__Raw data__.
►
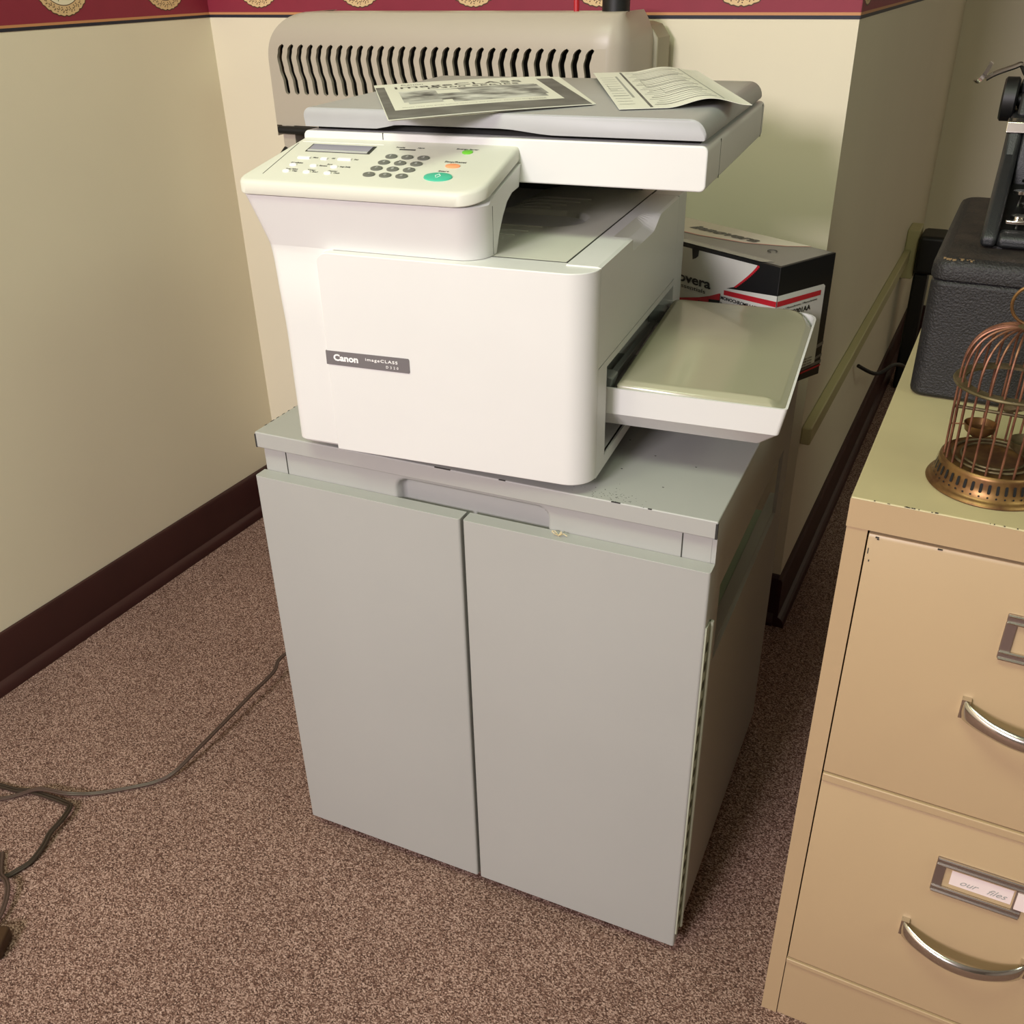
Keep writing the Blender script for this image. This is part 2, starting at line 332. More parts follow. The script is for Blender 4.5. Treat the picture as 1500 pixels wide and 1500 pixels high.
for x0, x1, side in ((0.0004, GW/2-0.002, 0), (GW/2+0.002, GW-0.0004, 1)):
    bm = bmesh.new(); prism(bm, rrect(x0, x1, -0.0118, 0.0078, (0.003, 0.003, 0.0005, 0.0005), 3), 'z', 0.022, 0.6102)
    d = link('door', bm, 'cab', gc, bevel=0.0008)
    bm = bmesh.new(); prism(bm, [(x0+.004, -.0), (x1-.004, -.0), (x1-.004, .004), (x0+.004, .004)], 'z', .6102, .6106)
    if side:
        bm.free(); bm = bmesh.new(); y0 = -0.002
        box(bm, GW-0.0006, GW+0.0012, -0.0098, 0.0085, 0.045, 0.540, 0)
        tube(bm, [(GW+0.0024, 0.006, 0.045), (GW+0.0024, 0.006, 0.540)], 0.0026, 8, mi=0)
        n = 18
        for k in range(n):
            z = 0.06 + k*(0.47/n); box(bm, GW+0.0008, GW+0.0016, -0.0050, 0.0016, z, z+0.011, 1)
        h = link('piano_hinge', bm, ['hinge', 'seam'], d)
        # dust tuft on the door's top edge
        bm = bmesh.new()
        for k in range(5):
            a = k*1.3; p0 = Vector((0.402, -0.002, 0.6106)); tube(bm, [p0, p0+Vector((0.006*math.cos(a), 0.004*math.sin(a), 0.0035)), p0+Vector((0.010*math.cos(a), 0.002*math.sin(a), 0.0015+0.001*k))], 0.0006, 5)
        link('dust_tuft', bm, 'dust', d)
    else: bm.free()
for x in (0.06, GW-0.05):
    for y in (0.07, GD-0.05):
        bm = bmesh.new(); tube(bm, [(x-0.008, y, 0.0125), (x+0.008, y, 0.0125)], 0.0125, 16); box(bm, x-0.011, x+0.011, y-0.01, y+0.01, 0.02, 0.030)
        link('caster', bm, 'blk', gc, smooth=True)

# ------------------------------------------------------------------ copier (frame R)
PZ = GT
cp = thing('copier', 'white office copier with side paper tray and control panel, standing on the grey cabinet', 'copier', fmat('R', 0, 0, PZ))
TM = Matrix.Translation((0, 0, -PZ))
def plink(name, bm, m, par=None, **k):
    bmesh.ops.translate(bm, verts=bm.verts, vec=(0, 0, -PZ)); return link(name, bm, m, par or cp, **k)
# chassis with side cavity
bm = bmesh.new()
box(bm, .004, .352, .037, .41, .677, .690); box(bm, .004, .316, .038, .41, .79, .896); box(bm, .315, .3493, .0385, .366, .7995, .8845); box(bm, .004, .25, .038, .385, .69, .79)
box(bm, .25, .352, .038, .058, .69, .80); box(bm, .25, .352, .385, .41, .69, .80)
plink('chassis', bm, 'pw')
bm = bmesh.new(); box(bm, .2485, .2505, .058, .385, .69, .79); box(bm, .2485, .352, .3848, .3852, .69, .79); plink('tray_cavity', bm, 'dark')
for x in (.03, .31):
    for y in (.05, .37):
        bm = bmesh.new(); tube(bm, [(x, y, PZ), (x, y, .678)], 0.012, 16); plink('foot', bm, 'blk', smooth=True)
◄
Reproduce each line exactly, please, except for any pictures.

__Written reply__.
Keep writing the Blender script for this image. This is part 2, starting at line 332. More parts follow. The script is for Blender 4.5. Treat the picture as 1500 pixels wide and 1500 pixels high.
for x0, x1, side in ((0.0004, GW/2-0.002, 0), (GW/2+0.002, GW-0.0004, 1)):
    bm = bmesh.new(); prism(bm, rrect(x0, x1, -0.0118, 0.0078, (0.003, 0.003, 0.0005, 0.0005), 3), 'z', 0.022, 0.6102)
    d = link('door', bm, 'cab', gc, bevel=0.0008)
    bm = bmesh.new(); prism(bm, [(x0+.004, -.0), (x1-.004, -.0), (x1-.004, .004), (x0+.004, .004)], 'z', .6102, .6106)
    if side:
        bm.free(); bm = bmesh.new(); y0 = -0.002
        box(bm, GW-0.0006, GW+0.0012, -0.0098, 0.0085, 0.045, 0.540, 0)
        tube(bm, [(GW+0.0024, 0.006, 0.045), (GW+0.0024, 0.006, 0.540)], 0.0026, 8, mi=0)
        n = 18
        for k in range(n):
            z = 0.06 + k*(0.47/n); box(bm, GW+0.0008, GW+0.0016, -0.0050, 0.0016, z, z+0.011, 1)
        h = link('piano_hinge', bm, ['hinge', 'seam'], d)
        # dust tuft on the door's top edge
        bm = bmesh.new()
        for k in range(5):
            a = k*1.3; p0 = Vector((0.402, -0.002, 0.6106)); tube(bm, [p0, p0+Vector((0.006*math.cos(a), 0.004*math.sin(a), 0.0035)), p0+Vector((0.010*math.cos(a), 0.002*math.sin(a), 0.0015+0.001*k))], 0.0006, 5)
        link('dust_tuft', bm, 'dust', d)
    else: bm.free()
for x in (0.06, GW-0.05):
    for y in (0.07, GD-0.05):
        bm = bmesh.new(); tube(bm, [(x-0.008, y, 0.0125), (x+0.008, y, 0.0125)], 0.0125, 16); box(bm, x-0.011, x+0.011, y-0.01, y+0.01, 0.02, 0.030)
        link('caster', bm, 'blk', gc, smooth=True)

# ------------------------------------------------------------------ copier (frame R)
PZ = GT
cp = thing('copier', 'white office copier with side paper tray and control panel, standing on the grey cabinet', 'copier', fmat('R', 0, 0, PZ))
TM = Matrix.Translation((0, 0, -PZ))
def plink(name, bm, m, par=None, **k):
    bmesh.ops.translate(bm, verts=bm.verts, vec=(0, 0, -PZ)); return link(name, bm, m, par or cp, **k)
# chassis with side cavity
bm = bmesh.new()
box(bm, .004, .352, .037, .41, .677, .690); box(bm, .004, .316, .038, .41, .79, .896); box(bm, .315, .3493, .0385, .366, .7995, .8845); box(bm, .004, .25, .038, .385, .69, .79)
box(bm, .25, .352, .038, .058, .69, .80); box(bm, .25, .352, .385, .41, .69, .80)
plink('chassis', bm, 'pw')
bm = bmesh.new(); box(bm, .2485, .2505, .058, .385, .69, .79); box(bm, .2485, .352, .3848, .3852, .69, .79); plink('tray_cavity', bm, 'dark')
for x in (.03, .31):
    for y in (.05, .37):
        bm = bmesh.new(); tube(bm, [(x, y, PZ), (x, y, .678)], 0.012, 16); plink('foot', bm, 'blk', smooth=True)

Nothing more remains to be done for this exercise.